Last data point…  Recently, I made the commitment to Neva that I would return to listening to NPR occasionally to get some more exposure to “liberal media”.  Having listened to several hours of NPR over the last few weeks, my opinion is unchanged.  It seems to me to be clearly tilted to the left.  The opinions given credence there were liberal, and the opinions that were demeaned (most commonly in the tone of voice / slant of the way they were questioned) were conservative.

So, based on my experience, and a few evidentiary data points, I conclude that the media generally tilts left.  Why do I think this is?  Well, let me tell you…

First, I’ve already talked about left-brained vs. right-brained people, and how they naturally gravitate toward certain professions and not others.  Journalism is a *very* right-brained profession.  So, if you accept any of my theories about right-brained types being more liberal, then this helps explain the bias.  But even if you don’t, read on…

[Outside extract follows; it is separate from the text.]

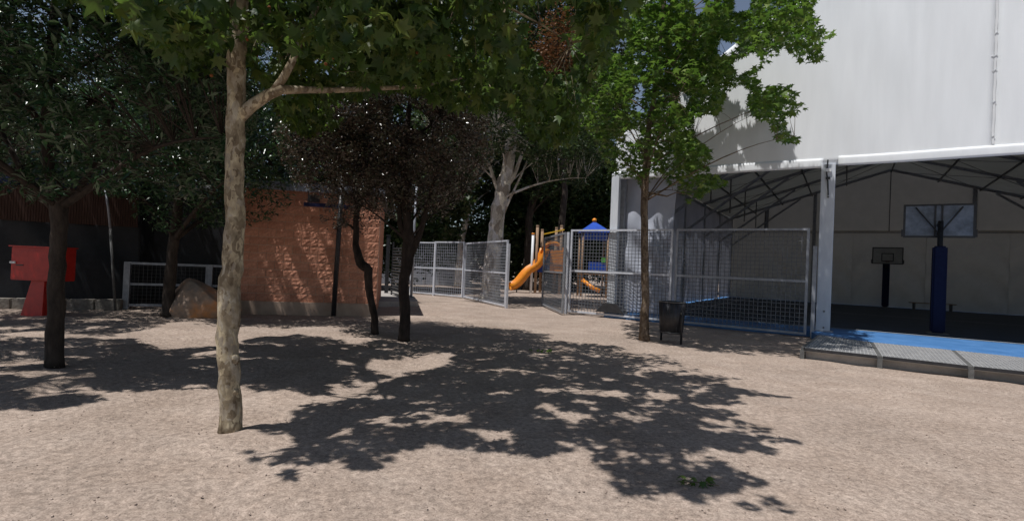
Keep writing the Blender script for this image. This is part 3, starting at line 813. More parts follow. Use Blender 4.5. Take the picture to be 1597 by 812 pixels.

Almost all of the most significant media players in the country are clustered together in a few couple-square-mile areas.  Manhattan island, certain parts of LA, etc.  For example, every journalist who works for the NY Times (facesiously, but you get the idea) lives within one mile of every other journalist who works there.  These folks all go to the same parties, bars, restaurants, meetings, etc.  They all know that if you walk into one of those parties and say, “I just published my column on how wonderful President Bush and the Fox News Channel are”, then they’re ostracized.  Might as well be a lepper.  So that’s just not going to happen.  It creates (even subconsciously) group-think … because everyone wants to be accepted by their peers.

And that’s assuming that openly liberal heads of organizations (such as Arthur Sulzberger at the New York Times) would even hire someone who thinks radically differently than they do, which doesn’t seem likely – unless (as the LA Times has done of late) they are making an intentional effort to create a balanced perspective inside their organization.

Other thoughts?  I know they’re out there.